## Task brief
Where a line in the listing contains the string "objects", copy that line out.

## Stored data

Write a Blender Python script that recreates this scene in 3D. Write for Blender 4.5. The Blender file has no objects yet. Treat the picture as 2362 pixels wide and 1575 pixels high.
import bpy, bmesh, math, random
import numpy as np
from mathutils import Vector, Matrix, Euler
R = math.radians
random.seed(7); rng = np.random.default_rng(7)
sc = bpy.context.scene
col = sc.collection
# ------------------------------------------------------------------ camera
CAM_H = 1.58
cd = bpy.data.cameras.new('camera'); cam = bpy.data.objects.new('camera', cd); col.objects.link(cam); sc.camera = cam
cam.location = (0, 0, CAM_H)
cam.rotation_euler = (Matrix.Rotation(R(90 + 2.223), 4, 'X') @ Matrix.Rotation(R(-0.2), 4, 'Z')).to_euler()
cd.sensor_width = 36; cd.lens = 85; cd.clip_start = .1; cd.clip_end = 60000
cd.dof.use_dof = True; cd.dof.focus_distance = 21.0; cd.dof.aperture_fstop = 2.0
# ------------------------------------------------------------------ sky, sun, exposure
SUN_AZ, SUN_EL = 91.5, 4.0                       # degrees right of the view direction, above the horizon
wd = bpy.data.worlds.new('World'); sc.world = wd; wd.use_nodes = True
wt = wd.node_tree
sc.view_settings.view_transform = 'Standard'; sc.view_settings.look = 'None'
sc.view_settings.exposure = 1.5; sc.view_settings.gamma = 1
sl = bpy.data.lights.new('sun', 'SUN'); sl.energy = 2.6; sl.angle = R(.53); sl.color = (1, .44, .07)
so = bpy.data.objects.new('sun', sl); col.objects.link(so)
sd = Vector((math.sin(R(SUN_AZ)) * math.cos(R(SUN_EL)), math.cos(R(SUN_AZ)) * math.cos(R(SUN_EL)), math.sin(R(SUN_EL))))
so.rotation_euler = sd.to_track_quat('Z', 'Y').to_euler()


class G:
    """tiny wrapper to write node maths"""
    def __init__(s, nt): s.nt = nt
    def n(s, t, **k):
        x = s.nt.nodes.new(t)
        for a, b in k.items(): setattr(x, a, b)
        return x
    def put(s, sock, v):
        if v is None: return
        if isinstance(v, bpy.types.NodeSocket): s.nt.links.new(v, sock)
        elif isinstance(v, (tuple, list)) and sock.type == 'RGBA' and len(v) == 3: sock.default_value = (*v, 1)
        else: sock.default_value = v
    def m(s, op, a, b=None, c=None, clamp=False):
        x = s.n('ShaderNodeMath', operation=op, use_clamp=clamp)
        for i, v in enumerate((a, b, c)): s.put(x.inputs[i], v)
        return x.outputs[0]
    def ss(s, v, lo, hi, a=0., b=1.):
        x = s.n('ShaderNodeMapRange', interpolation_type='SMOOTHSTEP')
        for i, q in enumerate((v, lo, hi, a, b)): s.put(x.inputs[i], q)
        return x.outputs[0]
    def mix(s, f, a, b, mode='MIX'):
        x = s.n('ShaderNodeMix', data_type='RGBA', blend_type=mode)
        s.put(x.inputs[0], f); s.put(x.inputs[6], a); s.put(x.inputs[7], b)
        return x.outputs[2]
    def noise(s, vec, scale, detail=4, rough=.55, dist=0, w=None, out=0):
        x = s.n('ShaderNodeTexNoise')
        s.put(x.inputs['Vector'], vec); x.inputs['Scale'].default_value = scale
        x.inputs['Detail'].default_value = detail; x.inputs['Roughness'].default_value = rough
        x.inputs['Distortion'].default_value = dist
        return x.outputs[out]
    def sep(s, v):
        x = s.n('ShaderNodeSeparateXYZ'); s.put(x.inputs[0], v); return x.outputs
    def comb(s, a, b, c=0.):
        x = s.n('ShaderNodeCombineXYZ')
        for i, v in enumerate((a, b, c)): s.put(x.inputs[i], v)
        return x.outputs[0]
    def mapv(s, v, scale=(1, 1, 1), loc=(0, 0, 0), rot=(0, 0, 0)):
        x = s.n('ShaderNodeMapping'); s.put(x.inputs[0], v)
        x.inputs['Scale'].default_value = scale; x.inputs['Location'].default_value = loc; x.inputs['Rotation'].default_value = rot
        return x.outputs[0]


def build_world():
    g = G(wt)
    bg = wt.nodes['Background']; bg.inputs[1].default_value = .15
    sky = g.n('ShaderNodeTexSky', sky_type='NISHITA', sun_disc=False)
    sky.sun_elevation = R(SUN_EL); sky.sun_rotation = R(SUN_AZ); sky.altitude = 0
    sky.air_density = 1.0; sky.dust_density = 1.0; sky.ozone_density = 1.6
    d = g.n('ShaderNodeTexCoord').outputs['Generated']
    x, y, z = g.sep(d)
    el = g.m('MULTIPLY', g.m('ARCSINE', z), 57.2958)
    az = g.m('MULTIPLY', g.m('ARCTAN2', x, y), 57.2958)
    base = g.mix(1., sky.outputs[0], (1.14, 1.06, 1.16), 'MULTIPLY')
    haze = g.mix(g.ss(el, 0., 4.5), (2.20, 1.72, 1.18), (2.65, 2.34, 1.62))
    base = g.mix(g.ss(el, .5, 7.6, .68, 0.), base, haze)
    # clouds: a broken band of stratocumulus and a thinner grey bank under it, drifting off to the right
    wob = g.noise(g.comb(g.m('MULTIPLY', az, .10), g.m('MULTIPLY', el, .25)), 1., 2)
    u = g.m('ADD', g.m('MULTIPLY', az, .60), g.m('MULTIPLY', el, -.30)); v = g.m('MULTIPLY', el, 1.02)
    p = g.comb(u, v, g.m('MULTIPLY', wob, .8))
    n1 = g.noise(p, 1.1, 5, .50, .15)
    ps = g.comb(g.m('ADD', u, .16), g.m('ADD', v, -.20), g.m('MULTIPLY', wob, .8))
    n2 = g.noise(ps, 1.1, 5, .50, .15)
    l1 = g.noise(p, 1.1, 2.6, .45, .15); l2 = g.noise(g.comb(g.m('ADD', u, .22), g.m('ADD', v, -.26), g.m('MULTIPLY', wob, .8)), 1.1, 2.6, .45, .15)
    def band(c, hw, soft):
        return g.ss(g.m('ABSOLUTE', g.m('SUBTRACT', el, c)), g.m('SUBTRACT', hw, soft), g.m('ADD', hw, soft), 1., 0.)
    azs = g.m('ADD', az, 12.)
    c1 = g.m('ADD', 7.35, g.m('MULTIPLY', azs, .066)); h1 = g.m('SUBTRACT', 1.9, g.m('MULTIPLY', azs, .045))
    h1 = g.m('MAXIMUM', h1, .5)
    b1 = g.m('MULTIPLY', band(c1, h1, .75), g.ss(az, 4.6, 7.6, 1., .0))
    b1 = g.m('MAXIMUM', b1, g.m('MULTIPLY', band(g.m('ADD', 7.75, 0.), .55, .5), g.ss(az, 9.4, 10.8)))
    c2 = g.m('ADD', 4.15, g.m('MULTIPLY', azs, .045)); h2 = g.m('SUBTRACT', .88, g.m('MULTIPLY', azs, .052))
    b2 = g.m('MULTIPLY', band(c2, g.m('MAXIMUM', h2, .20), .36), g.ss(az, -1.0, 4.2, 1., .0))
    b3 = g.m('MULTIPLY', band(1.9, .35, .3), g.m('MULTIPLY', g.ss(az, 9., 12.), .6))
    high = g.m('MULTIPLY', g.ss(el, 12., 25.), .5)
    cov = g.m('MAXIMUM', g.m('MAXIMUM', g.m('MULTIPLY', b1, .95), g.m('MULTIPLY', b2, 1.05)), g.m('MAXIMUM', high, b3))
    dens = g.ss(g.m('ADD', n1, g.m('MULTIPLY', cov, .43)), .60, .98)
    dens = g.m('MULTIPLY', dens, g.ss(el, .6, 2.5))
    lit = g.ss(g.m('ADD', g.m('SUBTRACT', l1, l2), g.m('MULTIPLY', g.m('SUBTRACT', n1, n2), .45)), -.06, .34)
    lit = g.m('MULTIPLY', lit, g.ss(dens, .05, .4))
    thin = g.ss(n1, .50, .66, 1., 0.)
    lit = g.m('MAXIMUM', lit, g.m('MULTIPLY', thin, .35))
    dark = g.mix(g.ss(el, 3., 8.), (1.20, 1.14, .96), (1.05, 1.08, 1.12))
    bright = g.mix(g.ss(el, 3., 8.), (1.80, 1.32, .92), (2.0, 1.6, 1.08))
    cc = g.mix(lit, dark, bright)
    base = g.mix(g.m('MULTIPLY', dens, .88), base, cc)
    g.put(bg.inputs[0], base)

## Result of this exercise
Write a Blender Python script that recreates this scene in 3D. Write for Blender 4.5. The Blender file has no objects yet. Treat the picture as 2362 pixels wide and 1575 pixels high.
cd = bpy.data.cameras.new('camera'); cam = bpy.data.objects.new('camera', cd); col.objects.link(cam); sc.camera = cam
so = bpy.data.objects.new('sun', sl); col.objects.link(so)